What you are asked to do >> Provide the count of lines that hold "this" and no other output.

Records to use >>
□ □ □ □ □ □ □

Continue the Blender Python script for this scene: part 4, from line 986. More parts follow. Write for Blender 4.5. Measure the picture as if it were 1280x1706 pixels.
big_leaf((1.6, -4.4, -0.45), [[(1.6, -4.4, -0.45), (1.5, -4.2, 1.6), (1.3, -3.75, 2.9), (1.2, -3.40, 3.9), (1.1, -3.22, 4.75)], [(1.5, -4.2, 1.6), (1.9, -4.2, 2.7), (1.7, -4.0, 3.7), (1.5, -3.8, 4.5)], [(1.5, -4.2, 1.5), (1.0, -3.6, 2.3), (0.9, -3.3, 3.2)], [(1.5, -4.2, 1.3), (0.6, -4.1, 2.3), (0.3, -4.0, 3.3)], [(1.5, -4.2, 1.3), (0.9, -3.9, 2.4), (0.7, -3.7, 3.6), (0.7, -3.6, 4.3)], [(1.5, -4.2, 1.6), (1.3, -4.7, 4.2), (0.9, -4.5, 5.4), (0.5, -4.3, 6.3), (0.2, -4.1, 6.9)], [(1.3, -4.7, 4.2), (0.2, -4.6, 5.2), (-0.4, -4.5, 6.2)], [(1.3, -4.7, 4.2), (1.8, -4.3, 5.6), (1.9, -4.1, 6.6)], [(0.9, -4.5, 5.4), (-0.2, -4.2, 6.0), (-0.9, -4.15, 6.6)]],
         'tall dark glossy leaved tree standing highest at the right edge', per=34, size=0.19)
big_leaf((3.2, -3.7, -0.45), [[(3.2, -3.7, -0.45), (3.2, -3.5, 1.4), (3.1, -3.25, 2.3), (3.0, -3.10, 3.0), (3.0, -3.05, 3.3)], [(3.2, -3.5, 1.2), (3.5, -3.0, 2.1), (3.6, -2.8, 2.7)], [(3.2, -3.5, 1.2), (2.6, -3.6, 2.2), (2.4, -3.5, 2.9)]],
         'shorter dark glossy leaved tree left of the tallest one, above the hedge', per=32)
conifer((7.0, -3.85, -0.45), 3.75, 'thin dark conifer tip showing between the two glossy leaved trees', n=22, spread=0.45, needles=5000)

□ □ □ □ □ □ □

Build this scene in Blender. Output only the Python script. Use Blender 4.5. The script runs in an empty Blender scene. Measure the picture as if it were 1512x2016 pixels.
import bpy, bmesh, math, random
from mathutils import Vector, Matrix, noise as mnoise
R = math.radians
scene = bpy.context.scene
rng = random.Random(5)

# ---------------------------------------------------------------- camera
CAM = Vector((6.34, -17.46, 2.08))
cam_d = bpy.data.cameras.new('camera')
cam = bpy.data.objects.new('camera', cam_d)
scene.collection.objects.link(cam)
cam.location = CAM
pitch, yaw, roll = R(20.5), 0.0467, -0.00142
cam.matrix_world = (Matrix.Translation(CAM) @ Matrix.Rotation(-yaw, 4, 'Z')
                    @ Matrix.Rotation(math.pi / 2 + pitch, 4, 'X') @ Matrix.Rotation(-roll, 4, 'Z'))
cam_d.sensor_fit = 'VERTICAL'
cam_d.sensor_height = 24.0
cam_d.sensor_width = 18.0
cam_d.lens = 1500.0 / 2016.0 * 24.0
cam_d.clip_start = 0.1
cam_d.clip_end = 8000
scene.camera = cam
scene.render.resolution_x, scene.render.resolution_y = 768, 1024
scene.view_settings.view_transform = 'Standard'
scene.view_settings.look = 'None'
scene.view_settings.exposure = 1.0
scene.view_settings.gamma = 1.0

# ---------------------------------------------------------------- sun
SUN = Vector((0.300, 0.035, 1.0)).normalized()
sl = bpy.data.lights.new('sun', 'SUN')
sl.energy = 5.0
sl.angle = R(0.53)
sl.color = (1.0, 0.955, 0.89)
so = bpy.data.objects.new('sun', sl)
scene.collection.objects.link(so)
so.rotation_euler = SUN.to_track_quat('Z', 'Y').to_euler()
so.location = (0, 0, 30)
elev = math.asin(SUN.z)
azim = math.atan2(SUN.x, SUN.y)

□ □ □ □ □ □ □

Exercise solution >> 2